Avec le Delano Orchestra, l’écrivain Jean-Philippe Toussaint propose une relecture très personnelle de sa tétralogie romanesque Marie Madeleine Marguerite de Montalte devenue pour cette création à la Comédie de Clermont-Ferrand l’envoûtant spectacle M.M.M.M.
C’est donc Marie qui a réuni l’écrivain Jean-Philippe Toussaint et le musicien Alexandre Rochon, leader du groupe The Delano Orchestra. Marie, c’est l’héroïne des quatre derniers romans de Toussaint, la figure d’un amour infernal et impossible, l’image même de la rupture amoureuse. En quatre tomes, le narrateur tente tour à tour de quitter et de conquérir Marie. Mais Marie a surtout conquis Alexandre du Delano Orchestra et ce dernier a décidé de l’intégrer dans l’un de ses concerts. De là est née la collaboration puis l’amitié entre les deux artistes.
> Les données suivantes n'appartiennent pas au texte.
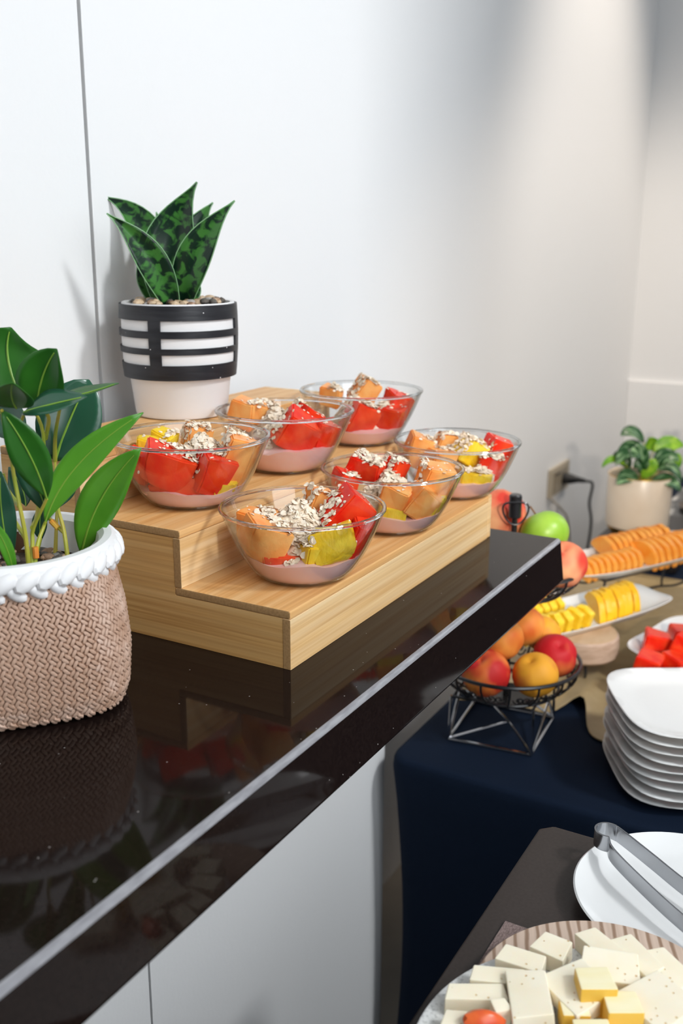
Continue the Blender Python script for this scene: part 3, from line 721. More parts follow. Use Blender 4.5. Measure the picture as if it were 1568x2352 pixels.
LV = [('t', (.0091, .02, .252), (-.0037, .03, .2844), (.0007, .03, .3120), .062, (.1, -1, .15), 'oval', 0, leaf_m),
 ('t', (.0265, 0, .246), (.0359, -.01, .2752), (.052, -.02, .2995), .040, (.1, -1, .2), 'oval', 0, leaf_m),
 ('t', (.019, -.03, .2534), (.0225, -.05, .2664), (.034, -.08, .2809), .034, (0, -.6, -1), 'oval', 0, leaf_m),
 ('b', (.0246, -.03, .2499), (.0478, -.035, .2570), (.0765, -.03, .2631), .034, (.1, -.45, 1), 'oval', 0, leaf_b),
 ('t', (.0395, 0, .2539), (.0664, .01, .2597), (.0915, .02, .2668), .026, (-.1, -.12, 1), 'oval', 0, leaf_m),
 ('b', (.024, .05, .192), (.0366, .06, .2265), (.054, .07, .2625), .056, (.2, -1, .25), 'wide', 0, leaf_b),
 ('l', (.0289, -.01, .1513), (.0596, -.01, .2017), (.1150, 0, .245), .030, (.35, -1, .3), 'tip', 0, leaf_l),
 ('l', (.0473, .03, .1100), (.0702, .02, .1645), (.1095, .01, .2125), .041, (.25, -1, .35), 'tip', 0, leaf_l),
 ('t', (.038, -.03, .1783), (.0334, -.05, .2185), (.0174, -.06, .2567), .034, (.2, -1, .1), 'tip', 0, leaf_m),
 ('b', (.028, 0, .1561), (.0197, 0, .1849), (.0017, 0, .2131), .026, (0, -1, .3), 'tip', 0, leaf_b),
 ('b', (.0014, -.02, .1195), (.0001, -.03, .1625), (.002, -.03, .2013), .026, (.2, -1, .1), 'tip', 0, leaf_b),
 ('l', (.0156, -.06, .116), (.0149, -.07, .1487), (.0052, -.08, .1766), .012, (.6, -1, .3), 'tip', 0, leaf_l),
 ('b', (.0229, .05, .1483), (.0285, .06, .1642), (.0368, .06, .1825), .022, (.2, -1, .2), 'tip', 0, leaf_b),
 ('b', (.006, .05, .1173), (.0061, .05, .1339), (.0097, .05, .1503), .016, (0, -1, .2), 'tip', 0, leaf_b),
 ('b', (-.0021, .04, .153), (-.0078, .05, .1686), (-.0214, .06, .1843), .026, (0, -1, .2), 'tip', 0, leaf_b),
 ('t', (-.0169, 0, .1886), (-.0349, 0, .2334), (-.0574, 0, .2626), .042, (0, -1, .2), 'oval', 0, leaf_m),
 ('t', (-.0168, -.02, .1559), (-.0373, -.04, .2053), (-.0609, -.06, .2342), .042, (0, -1, .2), 'oval', 0, leaf_m),
 ('b', (-.0446, .02, .1243), (-.0772, .02, .1442), (-.1081, .02, .1757), .040, (0, -1, .3), 'oval', 0, leaf_b),
 ('b', (.003, .04, .2184), (-.0178, .06, .2283), (-.0396, .07, .2403), .034, (0, -1, .2), 'oval', 0, leaf_b)]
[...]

Pour l’écrivain également cinéaste et vidéaste à ses heures, le projet mêlant musique, littérature et vidéo que lui proposait le musicien avait tout pour plaire et c’est avec une joie non feinte que Jean-Philippe Toussaint a redonné vie à Marie sur la scène de la Comédie.
Un Reportage de Valérie Mathieu et Richard Beaune – Montage: Sébastien Bonnetot – Prise son: Laurent Bortolazzo – Intervenants: Jean-Philippe Toussaint, auteur du Cycle de Marie et Alexandre Rochon, leader du Delano Orchestra.
Accepter de quitter Marie
Lors de la générale à Clermont-Ferrand, l’écrivain et le groupe ont donc donné une performance inédite, une sorte de concert-lecture arty qui envoyait paitre notre propre lecture du Cycle de Marie, Faire l’amour (2002), Fuir (2005), La vérité sur Marie (2009) et Nue (2013). D’abord on découvrait la voix du narrateur et sa façon très monocorde de lire cette passion amoureuse et puis d’un coup, c’est le corps de l’écrivain, enjoué et un peu maladroit, qui surgit sur scène et qui fait voler en éclat notre propre passion pour cette héroïne de roman. Car La Vérité sur Marie, nous étions persuadé de la connaître par coeur. C’était notre vérité, c’était nous qui aimions fuir Marie ou lui faire l’amour. Or ce spectacle nous invite à en faire une autre lecture, celle très personnelle de l’écrivain et du musicien.
Le plateau représente tour à tour une piste d’atterrissage ou un podium de défilé de mode en référence à deux scènes cultes de la tétralogie, celle extraite de La Vérité sur Marie, mettant en scène un pur-sang qui s’échappe sur la piste d’un aéroport et celle qui ouvre Nue où un mannequin se retrouve esclave d’une robe de miel. D’un côté de la scène, le Delano (Alexandre Rochon à la guitare, aux claviers et aux machines, Julien Quinet, à la trompette et aux claviers et Guillaume Bongiraud au violoncelle, au piano et aux claviers) rythme cette lecture des moments-clés de la relation entre le narrateur et Marie par une musique tantôt electro, tantôt rock et avec tout le lyrisme qui caractérise les compositions du groupe clermontois. De l’autre, l’écrivain, volubile, qui par l’écriture redessine le visage de ce personnage qui l’a hanté pendant près d’une dizaine d’années. Au centre, des vidéos réalisées par Toussaint lui-même montrent les lieux où Marie a fait l’amour, les lieux où Marie a dormi, les eaux dans lesquelles elle s’est baignée mais jamais on ne voit Marie. Le seul personnage qui manque à l’appel dans ce spectacle, c’est elle, Marie Madeleine Marguerite de Montalte. Car qu’est-il ce M sinon l’évocation de l’amour inaccessible, la figure de l’alter ego, le fantasme de l’écrivain? Ce spectacle, c’est peut-être aussi la réponse à la question que l’on se pose tout au long de notre propre lecture des quatre romans: où veut-il en venir? A Marie, ni plus, ni moins.
M.M.M.M. Jean-Philippe Toussaint et The Delano Orchestra – Lundi 14 et Mardi 15 Mars 2016 à 20h30, Salle Boris Vian, Maison de la Culture à Clermont-Ferrand, et Lundi 4 Avril 2016 à 20h00 Théâtre de l’Odéon, Paris, durée 1h30 environ.